Le elezioni presidenziali in America sono una manifestazione aperta della crisi dell'imperialismo Usa. La presidenza Obama, se sul piano dell'immagine ha permesso all'imperialismo Usa di recuperare una credibilità sul piano dei valori di democrazia, diritti civili, ecc., sul piano invece dei fatti non ha fatto che approfondire le contraddizioni su cui l'imperialismo si attanaglia: l'uscita dalla crisi economica, il controllo delle aree geopolitiche di interesse strategico, il dominio sul mercato mondiale. Su questo l'imperialismo Usa è affondato sempre di più nelle guerre di aggressione in cui è impegnato, dall'Afghanistan, alla Siria, Iraq, ecc; anzi, la sensazione di fondo è stata di una perdita di leadership che ha spinto i diversi imperialismi e le classi dominanti delle zone di guerra ad accentuare lo sviluppo degli interessi autonomi, vedi Turchia, vedi Arabia Saudita, ecc.
A questo Obama ha risposto tornando ad accentuare la sua politica di contesa nei confronti della Russia e spingendo la Nato a riprendere un suo ruolo aggressivo su tutti i piani, come il recente Vertice di Varsavia ha definito – vedi nostro speciale sul Vertice.
La crisi dell'imperialismo, quindi, si è accentuata e ora ricerca una nuova leadership che permetta di uscirne.

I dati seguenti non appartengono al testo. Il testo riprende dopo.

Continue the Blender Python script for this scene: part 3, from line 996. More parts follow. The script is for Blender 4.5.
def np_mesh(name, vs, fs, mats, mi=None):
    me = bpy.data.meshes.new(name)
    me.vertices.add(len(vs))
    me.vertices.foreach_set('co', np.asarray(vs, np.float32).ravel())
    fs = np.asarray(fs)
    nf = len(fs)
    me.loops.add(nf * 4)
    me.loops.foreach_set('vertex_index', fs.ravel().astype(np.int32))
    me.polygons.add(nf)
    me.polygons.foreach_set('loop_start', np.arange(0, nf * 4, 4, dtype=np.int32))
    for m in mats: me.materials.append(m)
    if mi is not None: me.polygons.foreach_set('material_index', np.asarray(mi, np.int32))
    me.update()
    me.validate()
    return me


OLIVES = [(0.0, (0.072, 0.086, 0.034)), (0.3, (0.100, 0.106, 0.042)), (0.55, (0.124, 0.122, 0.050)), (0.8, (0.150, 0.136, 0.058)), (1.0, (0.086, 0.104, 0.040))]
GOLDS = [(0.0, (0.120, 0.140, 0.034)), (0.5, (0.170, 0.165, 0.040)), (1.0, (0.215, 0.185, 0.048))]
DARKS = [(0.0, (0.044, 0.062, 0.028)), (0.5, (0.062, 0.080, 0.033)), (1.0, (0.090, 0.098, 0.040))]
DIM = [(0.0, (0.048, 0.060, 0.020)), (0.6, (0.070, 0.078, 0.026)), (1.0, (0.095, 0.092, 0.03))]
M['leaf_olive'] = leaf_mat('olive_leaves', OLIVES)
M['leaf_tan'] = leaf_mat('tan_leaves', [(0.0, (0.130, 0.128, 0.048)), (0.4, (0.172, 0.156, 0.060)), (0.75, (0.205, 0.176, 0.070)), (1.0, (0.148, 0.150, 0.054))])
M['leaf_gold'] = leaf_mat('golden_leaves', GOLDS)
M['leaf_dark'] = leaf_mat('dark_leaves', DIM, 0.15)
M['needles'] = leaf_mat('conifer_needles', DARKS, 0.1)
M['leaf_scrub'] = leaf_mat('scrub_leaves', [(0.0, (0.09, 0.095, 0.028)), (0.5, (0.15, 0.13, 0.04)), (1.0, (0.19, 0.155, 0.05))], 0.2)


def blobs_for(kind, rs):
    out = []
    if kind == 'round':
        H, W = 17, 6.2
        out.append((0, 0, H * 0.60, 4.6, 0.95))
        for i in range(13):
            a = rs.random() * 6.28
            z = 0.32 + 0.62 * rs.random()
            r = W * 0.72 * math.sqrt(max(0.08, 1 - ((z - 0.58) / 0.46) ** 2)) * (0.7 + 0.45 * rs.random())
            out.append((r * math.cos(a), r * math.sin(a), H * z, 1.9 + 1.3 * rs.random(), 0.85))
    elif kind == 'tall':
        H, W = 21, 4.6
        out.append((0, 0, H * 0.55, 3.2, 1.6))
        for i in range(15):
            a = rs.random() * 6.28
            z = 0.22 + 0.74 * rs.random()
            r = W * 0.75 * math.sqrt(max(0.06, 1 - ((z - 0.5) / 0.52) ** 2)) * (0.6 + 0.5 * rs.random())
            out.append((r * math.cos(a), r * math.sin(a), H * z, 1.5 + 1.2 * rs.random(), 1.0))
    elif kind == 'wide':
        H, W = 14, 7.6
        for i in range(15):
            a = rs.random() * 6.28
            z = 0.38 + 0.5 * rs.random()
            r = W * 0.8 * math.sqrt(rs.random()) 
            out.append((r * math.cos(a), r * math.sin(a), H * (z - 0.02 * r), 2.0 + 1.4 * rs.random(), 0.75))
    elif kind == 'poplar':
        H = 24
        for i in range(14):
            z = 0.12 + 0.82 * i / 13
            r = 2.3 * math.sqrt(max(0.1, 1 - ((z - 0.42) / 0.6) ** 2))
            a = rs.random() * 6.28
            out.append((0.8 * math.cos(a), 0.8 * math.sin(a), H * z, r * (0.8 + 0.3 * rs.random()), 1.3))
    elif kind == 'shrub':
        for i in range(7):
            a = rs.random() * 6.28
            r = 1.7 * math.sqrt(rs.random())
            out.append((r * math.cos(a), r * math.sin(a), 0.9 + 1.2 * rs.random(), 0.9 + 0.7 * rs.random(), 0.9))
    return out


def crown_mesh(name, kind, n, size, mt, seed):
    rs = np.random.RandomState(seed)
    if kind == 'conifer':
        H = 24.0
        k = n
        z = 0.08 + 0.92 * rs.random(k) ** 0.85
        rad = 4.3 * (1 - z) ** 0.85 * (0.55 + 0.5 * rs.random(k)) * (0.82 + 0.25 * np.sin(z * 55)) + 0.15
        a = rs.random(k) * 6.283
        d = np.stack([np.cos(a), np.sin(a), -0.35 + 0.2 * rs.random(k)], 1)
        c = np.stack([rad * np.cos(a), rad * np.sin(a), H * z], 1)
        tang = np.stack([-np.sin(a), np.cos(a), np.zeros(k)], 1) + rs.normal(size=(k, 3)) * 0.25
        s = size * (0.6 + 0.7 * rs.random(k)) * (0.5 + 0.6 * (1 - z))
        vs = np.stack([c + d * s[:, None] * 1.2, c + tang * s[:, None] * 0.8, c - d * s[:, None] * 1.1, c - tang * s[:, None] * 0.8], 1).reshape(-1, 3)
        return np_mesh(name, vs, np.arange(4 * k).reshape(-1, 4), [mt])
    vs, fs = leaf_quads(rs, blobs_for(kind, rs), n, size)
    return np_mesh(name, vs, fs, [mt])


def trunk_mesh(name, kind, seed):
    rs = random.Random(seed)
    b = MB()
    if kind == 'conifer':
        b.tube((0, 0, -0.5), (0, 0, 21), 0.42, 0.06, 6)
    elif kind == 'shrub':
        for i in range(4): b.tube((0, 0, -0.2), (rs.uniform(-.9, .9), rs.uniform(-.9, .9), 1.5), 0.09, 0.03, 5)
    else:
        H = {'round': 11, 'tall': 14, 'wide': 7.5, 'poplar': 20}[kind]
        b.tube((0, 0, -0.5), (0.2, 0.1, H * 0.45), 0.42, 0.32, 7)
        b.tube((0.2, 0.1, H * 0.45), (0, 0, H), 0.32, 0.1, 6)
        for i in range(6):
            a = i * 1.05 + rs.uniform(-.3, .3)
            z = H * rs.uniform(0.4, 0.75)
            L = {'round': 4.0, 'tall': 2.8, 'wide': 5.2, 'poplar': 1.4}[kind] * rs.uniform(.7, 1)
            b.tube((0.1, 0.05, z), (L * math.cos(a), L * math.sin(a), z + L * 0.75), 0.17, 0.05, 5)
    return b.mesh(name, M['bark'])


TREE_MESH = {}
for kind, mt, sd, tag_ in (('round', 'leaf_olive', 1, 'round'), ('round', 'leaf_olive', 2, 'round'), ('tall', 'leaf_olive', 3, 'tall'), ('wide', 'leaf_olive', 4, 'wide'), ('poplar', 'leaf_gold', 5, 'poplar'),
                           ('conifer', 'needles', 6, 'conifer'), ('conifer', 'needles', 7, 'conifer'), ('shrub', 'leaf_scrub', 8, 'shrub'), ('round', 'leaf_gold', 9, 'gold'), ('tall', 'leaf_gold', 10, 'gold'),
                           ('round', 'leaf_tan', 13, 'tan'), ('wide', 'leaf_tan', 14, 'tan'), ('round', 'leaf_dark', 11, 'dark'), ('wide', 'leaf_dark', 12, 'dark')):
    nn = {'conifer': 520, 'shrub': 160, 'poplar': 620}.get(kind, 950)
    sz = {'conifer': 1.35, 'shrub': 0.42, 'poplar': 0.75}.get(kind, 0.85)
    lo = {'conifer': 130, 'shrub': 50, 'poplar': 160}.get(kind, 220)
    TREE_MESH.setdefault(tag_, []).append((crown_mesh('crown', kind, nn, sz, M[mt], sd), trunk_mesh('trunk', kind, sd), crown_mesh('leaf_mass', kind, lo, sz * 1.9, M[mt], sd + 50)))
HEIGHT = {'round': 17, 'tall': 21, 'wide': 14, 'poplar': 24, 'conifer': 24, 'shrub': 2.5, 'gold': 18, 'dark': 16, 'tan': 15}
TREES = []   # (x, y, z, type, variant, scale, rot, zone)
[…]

La Clinton rappresenta la continuità della politica di Obama, senza l'appeal di Obama, e quindi la sua vittoria vorrà dire un'ulteriore intensificazione delle politiche più recenti dell'imperialismo Usa sul piano internazionale e un'accentuazione dei fattori di guerra nei confronti dell'altro imperialismo russo, ma anche Cina.
Trump rappresenta, invece, la protesta interna agli Stati Uniti che coalizza tutti i fattori di insoddisfazione di settori della borghesia, della media e piccola borghesia benestante, compreso settori della classe operaia che vedono il loro status da aristocrazia operaia profondamente indebolito.
Quindi, il voto a Trump non è un'altra politica dell'imperialismo Usa, ma una protesta sul piano interno di segno reazionario, a l'establishment borghese rappresentato da Obama/Clinton.
E' come se in queste elezioni guerra e reazione, che vanno insieme, si siano temporaneamente separate, tra una candidato che sostiene la guerra e propugna la “democrazia” all'interno e un altro candidato di impronta isolazionista, meno interessato, apparentemente, al ruolo degli Usa sul piano internazionale e ben deciso a fascistizzare il paese sul piano interno, facendo il pieno di tutto ciò che è reazionario negli Usa e delle nuove emergenze di radicalizzazione reazionaria in settori della classe media, aristocrazia operaia, ecc., prodotte dalle questioni terrorismo, rivolte afroamericane, e che trovano poi anche negli Usa il loro cemento nella politica antimmigrazione.
E' evidente che questa temporanea dicotomia tra guerra esterna e reazione interna può dare forza all'imperialismo americano solo se si ricompone.
Dal punto di vista dei proletari sfruttati e delle masse popolari americane, queste lezioni invece rappresentano l'ennesimo scarto ad ogni idea di trasformazione elettorale del sistema esistente.
Alla delusione Obama si è aggiunta la resa Sanders, ed entrambi favoriscono al reazione fascista e imperialista.
La via elettorale e il mito della democrazia americana cova all'interno una nuova ondata e un nuovo salto della reazione.
E non è certo il votare anti Trump che può incidere minimamente in questa contesa. Ma solo la costruzione di una opposizione proletaria e rivoluzionaria all'intero sistema dominante che faccia leva sulle contraddizioni reali che attraversano proletari e masse.
In questo senso il futuro sta nelle rivolte contro la polizia e nella lotta sociale di massa su cui bisogna investire, dentro la prospettiva di costruire realmente anche nel ventre della bestia gli strumenti della rivoluzione proletaria e socialista: il Partito, il fronte unito, la forza combattente.
Siamo, quindi, a fianco di tutti i compagni che boicottano le elezioni e lavorano per questa strada.